The Arrow Man

Cookhouse Lee

LeeCookhouse Lee was fifty-something, a boho from the Beat generation. He was divorced, and pissed as hell at his ex-old lady for taking the kids -- his two beautiful daughters, his babies -- and turning them against him. Lee had a gut (the result of many beers), a goatee, and a wicked sense of humor. He was the circus cook. He made sure the troupers were fed; maybe not well fed, but fed.

He always wore a greasy bandanna tied do-rag style around his head and a once-white apron tied around the widest part of the beer gut. He had a fondness for Jim Beam whiskey and blow jobs, but he wasn't real particular about what he drank or who he screwed.

He was kind.

He chain-smoked Camel cigarettes -- "the real kind, no filter" -- even while he cooked. It was spellbinding to watch him cook with that cigarette dangling from his lower lip. The ash got longer and loner as the cigarette burned down over the grill. Then -- he'd turn away, the ash would fall on the floor, and become yet another spot trampled under his raggedy sandals. I never saw an ash fall on the grill, but then I didn't always watch, either.

Lee had a sweet sideline on the show. In wet counties he stocked up on the cheapest beer he could find and lots of cartons of Camels (also known as "Humps".) In dry counties, or if the lot was in the boonies a far cry from a store, he opened up the beer and cigarette concession. "Al! Beer and a hump!" came the rallying cry from the ranks of the thirsty and craving. Fifty cents for a can of beer, a buck for a pack of Humps. Lee made a nice piece of change off it, when he wasn't drinking the beer and smoking the Humps himself.

As far as the cooking went, he did the best he could with the supplies he was given. Once, the purchasing agent got a great deal on a case of #10 tin cans of red kidney beans, so we had red beans and rice for three weeks straight. Another time the agent got a similar deal on whole white hominy. I can't even look at it now, much less eat it.

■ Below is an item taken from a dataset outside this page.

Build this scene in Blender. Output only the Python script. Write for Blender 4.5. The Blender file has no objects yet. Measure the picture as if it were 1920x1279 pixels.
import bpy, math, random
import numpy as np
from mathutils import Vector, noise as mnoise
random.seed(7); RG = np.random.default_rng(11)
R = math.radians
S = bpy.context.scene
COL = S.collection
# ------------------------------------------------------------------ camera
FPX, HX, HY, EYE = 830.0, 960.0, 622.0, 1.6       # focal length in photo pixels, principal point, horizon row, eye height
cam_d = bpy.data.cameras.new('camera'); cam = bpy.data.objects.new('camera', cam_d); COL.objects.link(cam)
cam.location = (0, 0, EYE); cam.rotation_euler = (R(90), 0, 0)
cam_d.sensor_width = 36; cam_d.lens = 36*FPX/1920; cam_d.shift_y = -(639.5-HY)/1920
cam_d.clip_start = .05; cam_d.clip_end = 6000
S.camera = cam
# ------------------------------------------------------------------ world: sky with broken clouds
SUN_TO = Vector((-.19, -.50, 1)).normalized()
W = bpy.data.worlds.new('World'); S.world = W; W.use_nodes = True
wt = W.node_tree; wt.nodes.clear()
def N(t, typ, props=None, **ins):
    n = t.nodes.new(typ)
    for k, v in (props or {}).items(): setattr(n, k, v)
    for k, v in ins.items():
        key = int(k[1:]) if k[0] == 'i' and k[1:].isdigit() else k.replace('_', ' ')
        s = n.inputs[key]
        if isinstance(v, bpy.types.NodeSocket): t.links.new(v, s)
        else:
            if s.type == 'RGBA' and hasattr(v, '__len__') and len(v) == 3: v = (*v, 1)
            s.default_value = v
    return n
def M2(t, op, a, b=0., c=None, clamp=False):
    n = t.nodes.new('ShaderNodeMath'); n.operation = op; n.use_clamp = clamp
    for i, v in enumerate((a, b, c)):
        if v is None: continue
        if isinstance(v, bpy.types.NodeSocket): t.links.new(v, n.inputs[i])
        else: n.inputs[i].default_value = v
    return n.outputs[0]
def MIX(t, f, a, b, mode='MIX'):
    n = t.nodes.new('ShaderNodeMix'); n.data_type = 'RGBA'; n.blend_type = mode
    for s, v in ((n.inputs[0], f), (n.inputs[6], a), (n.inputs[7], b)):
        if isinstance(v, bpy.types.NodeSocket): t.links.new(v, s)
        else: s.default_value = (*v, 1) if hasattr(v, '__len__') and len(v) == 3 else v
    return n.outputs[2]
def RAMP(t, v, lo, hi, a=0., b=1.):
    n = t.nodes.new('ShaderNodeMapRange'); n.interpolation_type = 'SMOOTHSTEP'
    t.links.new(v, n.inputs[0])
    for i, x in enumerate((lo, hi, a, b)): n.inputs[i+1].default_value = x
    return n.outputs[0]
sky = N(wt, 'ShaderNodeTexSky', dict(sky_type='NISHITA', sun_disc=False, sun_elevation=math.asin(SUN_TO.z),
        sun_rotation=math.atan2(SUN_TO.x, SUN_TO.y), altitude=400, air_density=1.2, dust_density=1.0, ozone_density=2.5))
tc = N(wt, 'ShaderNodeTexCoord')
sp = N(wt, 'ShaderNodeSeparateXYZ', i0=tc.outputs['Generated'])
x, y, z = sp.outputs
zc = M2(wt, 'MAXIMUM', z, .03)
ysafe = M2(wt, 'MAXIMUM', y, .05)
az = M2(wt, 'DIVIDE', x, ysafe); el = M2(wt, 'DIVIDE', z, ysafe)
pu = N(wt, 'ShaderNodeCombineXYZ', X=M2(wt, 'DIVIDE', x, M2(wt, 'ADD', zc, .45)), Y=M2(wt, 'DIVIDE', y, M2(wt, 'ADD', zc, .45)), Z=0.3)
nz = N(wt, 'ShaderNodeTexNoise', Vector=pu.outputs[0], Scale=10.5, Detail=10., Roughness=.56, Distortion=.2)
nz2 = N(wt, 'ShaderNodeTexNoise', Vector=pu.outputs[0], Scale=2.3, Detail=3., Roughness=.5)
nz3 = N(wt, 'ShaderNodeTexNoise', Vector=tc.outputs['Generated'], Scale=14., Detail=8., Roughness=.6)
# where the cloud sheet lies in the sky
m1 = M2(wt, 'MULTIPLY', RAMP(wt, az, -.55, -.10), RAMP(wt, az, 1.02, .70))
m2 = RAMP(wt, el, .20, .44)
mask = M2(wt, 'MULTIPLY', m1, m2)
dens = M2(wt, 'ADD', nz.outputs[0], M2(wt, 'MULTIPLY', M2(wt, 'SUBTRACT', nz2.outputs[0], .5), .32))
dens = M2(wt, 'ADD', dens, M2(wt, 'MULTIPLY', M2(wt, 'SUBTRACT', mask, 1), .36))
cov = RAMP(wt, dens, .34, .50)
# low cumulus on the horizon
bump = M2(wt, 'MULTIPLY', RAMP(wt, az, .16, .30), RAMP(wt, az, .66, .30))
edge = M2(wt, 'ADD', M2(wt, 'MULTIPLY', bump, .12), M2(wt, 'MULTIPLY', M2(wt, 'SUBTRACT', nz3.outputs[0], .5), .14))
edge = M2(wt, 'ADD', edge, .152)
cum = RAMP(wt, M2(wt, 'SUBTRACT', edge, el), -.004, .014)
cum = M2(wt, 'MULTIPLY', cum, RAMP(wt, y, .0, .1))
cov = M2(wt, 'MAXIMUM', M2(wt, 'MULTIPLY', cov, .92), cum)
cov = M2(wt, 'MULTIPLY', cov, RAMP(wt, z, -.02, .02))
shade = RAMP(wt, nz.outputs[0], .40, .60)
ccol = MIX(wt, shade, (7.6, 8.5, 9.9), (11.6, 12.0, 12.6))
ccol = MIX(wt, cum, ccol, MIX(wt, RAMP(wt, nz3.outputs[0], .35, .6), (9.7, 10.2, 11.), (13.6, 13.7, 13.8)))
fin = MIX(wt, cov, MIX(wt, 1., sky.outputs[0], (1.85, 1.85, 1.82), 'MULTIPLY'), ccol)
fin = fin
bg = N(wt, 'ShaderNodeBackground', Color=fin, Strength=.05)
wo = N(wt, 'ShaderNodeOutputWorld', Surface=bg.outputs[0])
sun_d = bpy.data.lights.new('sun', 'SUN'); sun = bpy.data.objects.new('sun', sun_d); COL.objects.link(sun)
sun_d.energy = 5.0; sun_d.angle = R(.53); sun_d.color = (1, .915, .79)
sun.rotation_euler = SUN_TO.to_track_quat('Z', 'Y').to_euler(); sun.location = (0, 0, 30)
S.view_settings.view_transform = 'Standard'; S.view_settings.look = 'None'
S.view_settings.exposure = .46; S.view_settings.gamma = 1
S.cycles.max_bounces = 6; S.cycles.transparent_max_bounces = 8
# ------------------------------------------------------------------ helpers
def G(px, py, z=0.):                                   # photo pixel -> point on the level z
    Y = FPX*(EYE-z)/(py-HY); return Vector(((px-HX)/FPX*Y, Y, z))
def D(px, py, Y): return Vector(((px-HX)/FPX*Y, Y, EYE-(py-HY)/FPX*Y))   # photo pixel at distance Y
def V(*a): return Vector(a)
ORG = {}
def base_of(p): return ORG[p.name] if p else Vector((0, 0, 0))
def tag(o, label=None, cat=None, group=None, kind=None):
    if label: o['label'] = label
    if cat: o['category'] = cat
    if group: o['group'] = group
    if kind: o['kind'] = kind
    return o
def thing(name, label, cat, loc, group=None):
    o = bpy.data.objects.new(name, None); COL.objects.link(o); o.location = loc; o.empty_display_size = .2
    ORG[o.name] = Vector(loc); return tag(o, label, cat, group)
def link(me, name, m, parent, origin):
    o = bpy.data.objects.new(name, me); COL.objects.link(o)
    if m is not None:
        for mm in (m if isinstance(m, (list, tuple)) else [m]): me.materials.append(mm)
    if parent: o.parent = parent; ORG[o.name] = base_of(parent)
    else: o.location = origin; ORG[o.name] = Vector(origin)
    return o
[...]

The coffee was instant, unless Lee liked you. Then you might get invited into the kitchen for a cup of the real thing, especially if you got to the cookhouse before it officially opened. At breakfast he kept piles of buttered toast on the counter and scrambled eggs on the grill. Lunch was lunchmeat sandwiches; if you didn't like lunchmeat, you could make yourself a PB&J from the biggest jar of peanut butter in existence. It was hard going when the jar started getting empty. As far as the bread, it was white, or it wasn't.

He did treat us every once in a while: on Easter Sunday we had the toughest little steaks known to man. Occasionally, when Lee was trying to impress someone, we had fried chicken and mashed potatoes. And once, he served some kind of strange fish -- whole -- that he'd scored from some fisherman. (Most of us ate at Denny's that night.)

The cookhouse itself was a converted 40-foot trailer, the kind long-haul truckers pull. On either side was a counter with barstools; that's where we ate. The kitchen was at the far end; beyond the kitchen was a tiny living area comprising two bunks and enough room to stand. Lee would walk around to the back, swing open the big doors, and turn on the lights. The cookhouse was open for business.